# [SOURCE EXCERPT]

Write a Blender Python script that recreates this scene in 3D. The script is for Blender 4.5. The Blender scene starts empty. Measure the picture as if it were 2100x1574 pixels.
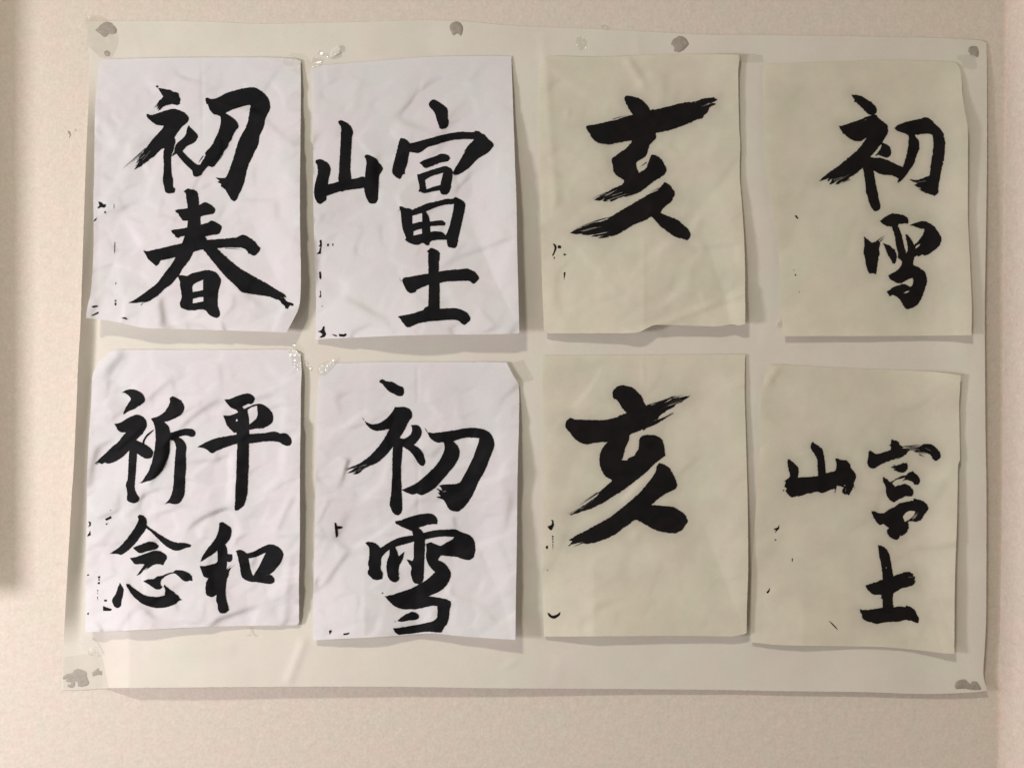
import bpy, math, random
import numpy as np
from mathutils import Vector
from mathutils.geometry import delaunay_2d_cdt

random.seed(7)
rng = np.random.default_rng(11)
scene = bpy.context.scene
COL = scene.collection

# ---------------------------------------------------------------- scale of the place
S = 0.00058            # metres of wall per photograph pixel
D = 1.16               # camera to wall
ZC = 1.42              # height of the camera above the floor
CX, CY = 1050.0, 787.0

# ---------------------------------------------------------------- camera
cam_data = bpy.data.cameras.new('camera')
cam = bpy.data.objects.new('camera', cam_data)
COL.objects.link(cam)
cam.location = (0, -D, ZC)
cam.rotation_euler = (math.radians(90), 0, 0)
cam_data.sensor_width = 36
cam_data.lens = 36 * D / (2100 * S)
cam_data.clip_start = 0.02
cam_data.clip_end = 50
scene.camera = cam

# ---------------------------------------------------------------- light of the room
world = bpy.data.worlds.new('World')
scene.world = world
world.use_nodes = True
bg = world.node_tree.nodes['Background']
bg.inputs['Color'].default_value = (1.0, 0.935, 0.82, 1)
bg.inputs['Strength'].default_value = 0.195

def area(name, loc, target, sx, sy, power, color):
    l = bpy.data.lights.new(name, 'AREA')
    l.shape = 'RECTANGLE'; l.size = sx; l.size_y = sy
    l.energy = power; l.color = color
    o = bpy.data.objects.new(name, l); COL.objects.link(o)
    o.location = loc
    d = Vector(target) - Vector(loc)
    o.rotation_euler = d.to_track_quat('-Z', 'Y').to_euler()
    return o

area('ceiling_lamp', (-0.85, -2.20, ZC + 1.80), (-0.85, -2.20, ZC), 0.30, 0.26, 53.0, (0.97, 0.945, 0.83))
area('side_lamp', (-1.25, -1.00, ZC - 0.12), (-0.45, 0, ZC - 0.17), 0.22, 0.22, 11.8, (1.03, 0.99, 1.06))
area('low_fill_light', (-1.10, -1.50, ZC - 0.75), (-0.50, 0, ZC - 0.40), 1.0, 1.0, 6.5, (1.05, 0.99, 1.03))  # broad soft fill added to brighten the lower left, no window there

scene.view_settings.view_transform = 'Standard'
scene.view_settings.look = 'None'
scene.view_settings.exposure = 0.0
scene.view_settings.gamma = 1.0

# ---------------------------------------------------------------- helpers
def at(px, py, lift):
    """point of the room seen at a spot of the wall, `lift` metres out from the wall"""
    k = (D - lift) / D
    return ((px - CX) * S * k, -lift, ZC + (CY - py) * S * k)

def parse(t):
    return [tuple(float(c) for c in p.split(',')) for p in t.split()]

def tag(o, label=None, cat=None, group=None, kind=None):
    if label: o['label'] = label
    if cat: o['category'] = cat
    if group: o['group'] = group
    if kind: o['kind'] = kind
    return o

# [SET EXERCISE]
Repeat exactly and only the lines from the start of the data above through the line that holds "from mathutils.geometry import", inclusive. Pictures do not belong in the copy.

# [THE OUTPUT]
Write a Blender Python script that recreates this scene in 3D. The script is for Blender 4.5. The Blender scene starts empty. Measure the picture as if it were 2100x1574 pixels.
import bpy, math, random
import numpy as np
from mathutils import Vector
from mathutils.geometry import delaunay_2d_cdt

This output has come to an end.